*WHAT IS BEING ASKED:* Quote the listing below word for word, stopping after the line that contains "k.done('cover', parent=st)".
——
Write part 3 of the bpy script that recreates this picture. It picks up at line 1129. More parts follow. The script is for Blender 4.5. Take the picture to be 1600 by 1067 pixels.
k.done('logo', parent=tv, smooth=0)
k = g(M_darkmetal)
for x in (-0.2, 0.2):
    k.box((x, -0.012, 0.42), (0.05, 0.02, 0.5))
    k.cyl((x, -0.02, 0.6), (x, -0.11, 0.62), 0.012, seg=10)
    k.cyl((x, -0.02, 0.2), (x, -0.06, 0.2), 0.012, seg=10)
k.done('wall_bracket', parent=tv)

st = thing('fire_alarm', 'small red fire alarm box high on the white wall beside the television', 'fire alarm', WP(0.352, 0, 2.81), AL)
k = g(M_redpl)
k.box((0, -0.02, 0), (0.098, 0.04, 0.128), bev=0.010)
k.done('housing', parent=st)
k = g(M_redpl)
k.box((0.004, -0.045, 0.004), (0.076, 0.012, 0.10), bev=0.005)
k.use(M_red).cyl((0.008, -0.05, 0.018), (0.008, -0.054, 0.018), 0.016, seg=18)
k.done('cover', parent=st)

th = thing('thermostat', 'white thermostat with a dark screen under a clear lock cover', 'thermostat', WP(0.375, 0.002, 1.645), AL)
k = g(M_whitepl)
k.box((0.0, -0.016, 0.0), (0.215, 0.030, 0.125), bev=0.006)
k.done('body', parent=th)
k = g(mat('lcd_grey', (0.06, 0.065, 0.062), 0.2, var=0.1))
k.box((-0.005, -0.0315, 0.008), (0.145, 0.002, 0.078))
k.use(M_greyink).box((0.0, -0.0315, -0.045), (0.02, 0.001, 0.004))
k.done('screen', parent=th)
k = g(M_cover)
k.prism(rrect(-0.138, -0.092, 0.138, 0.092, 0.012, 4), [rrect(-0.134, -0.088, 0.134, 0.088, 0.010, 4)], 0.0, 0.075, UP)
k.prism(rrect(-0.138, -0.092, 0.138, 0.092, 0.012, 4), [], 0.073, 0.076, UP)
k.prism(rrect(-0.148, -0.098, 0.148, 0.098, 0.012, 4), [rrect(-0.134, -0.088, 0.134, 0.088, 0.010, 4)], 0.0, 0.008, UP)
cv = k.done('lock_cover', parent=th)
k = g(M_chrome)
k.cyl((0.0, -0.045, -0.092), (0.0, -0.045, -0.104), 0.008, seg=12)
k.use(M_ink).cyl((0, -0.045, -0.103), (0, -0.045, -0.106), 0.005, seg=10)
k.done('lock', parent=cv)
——
*FINAL ANSWER:*
Write part 3 of the bpy script that recreates this picture. It picks up at line 1129. More parts follow. The script is for Blender 4.5. Take the picture to be 1600 by 1067 pixels.
k.done('logo', parent=tv, smooth=0)
k = g(M_darkmetal)
for x in (-0.2, 0.2):
    k.box((x, -0.012, 0.42), (0.05, 0.02, 0.5))
    k.cyl((x, -0.02, 0.6), (x, -0.11, 0.62), 0.012, seg=10)
    k.cyl((x, -0.02, 0.2), (x, -0.06, 0.2), 0.012, seg=10)
k.done('wall_bracket', parent=tv)

st = thing('fire_alarm', 'small red fire alarm box high on the white wall beside the television', 'fire alarm', WP(0.352, 0, 2.81), AL)
k = g(M_redpl)
k.box((0, -0.02, 0), (0.098, 0.04, 0.128), bev=0.010)
k.done('housing', parent=st)
k = g(M_redpl)
k.box((0.004, -0.045, 0.004), (0.076, 0.012, 0.10), bev=0.005)
k.use(M_red).cyl((0.008, -0.05, 0.018), (0.008, -0.054, 0.018), 0.016, seg=18)
k.done('cover', parent=st)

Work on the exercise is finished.